Published online by Cambridge University Press: 24 February 2011
Where men are living and fighting in trying conditions, whether of terrain, climate or other circumstances, small grievances assume undue proportions, particularly when it may reasonably be thought that they could be removed. Even though a straw does not break a camel's back, it may profoundly irritate the animal, particularly if it thinks that its master cannot be bothered to remove it … therefore … action is called for on the lesser matters as urgently as it is on those of major importance.
(Inter-Service Committee Report on Morale, 1944–1945)As each type of terrain approaches its extreme it … tends to emphasize the personal resources of the ranks, down to the private soldier.

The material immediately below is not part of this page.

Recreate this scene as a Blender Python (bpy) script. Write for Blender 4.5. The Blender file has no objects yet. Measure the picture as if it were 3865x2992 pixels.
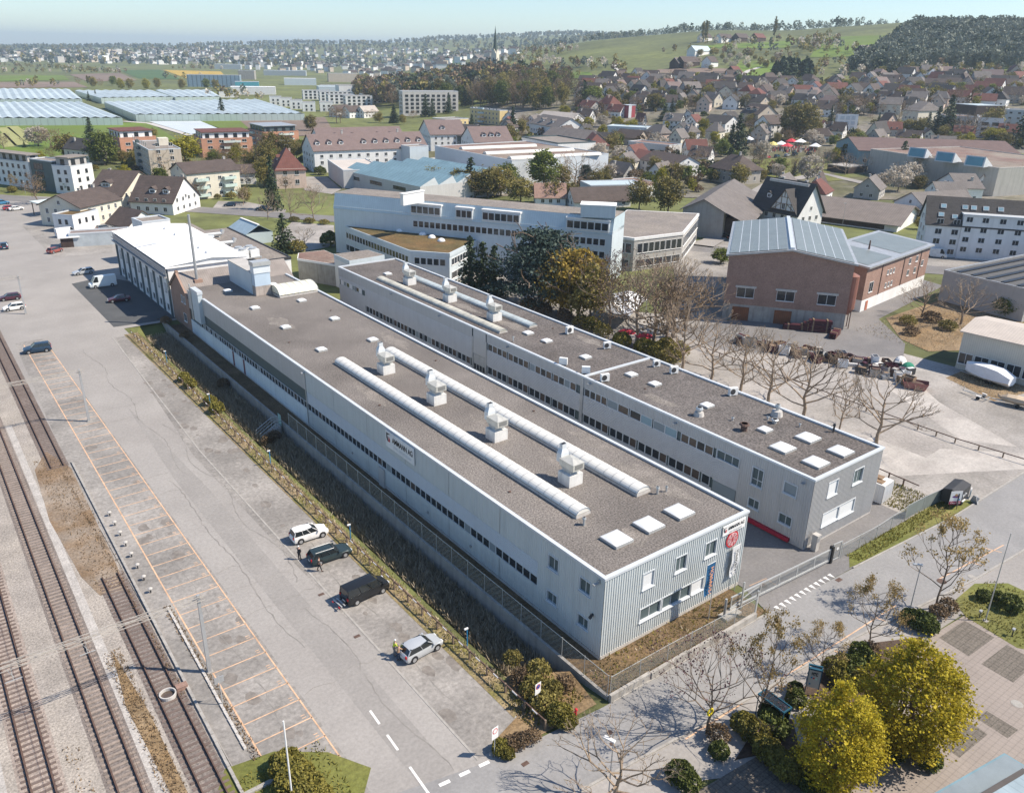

(Carl von Clausewitz, On War)The Second World War ‘was a truly global conflict’. Soldiers fought in climates and terrains as diverse and ‘alien’ as the jungles of Burma, the Russian steppe and the deserts of North Africa. One of the consequences of waging war in such inhospitable environments was that soldiers had to develop ways of living and fighting in the most trying of circumstances.
Literature on the North African campaign has generally acknowledged the difficulties of waging war in a desert many thousands of miles from the British, Commonwealth and Dominion homelands. The desert was a hostile environment that required armies to adapt to a tempo, style and character of warfare all of its own. Correlli Barnett referred to the desert war as ‘unique in history’.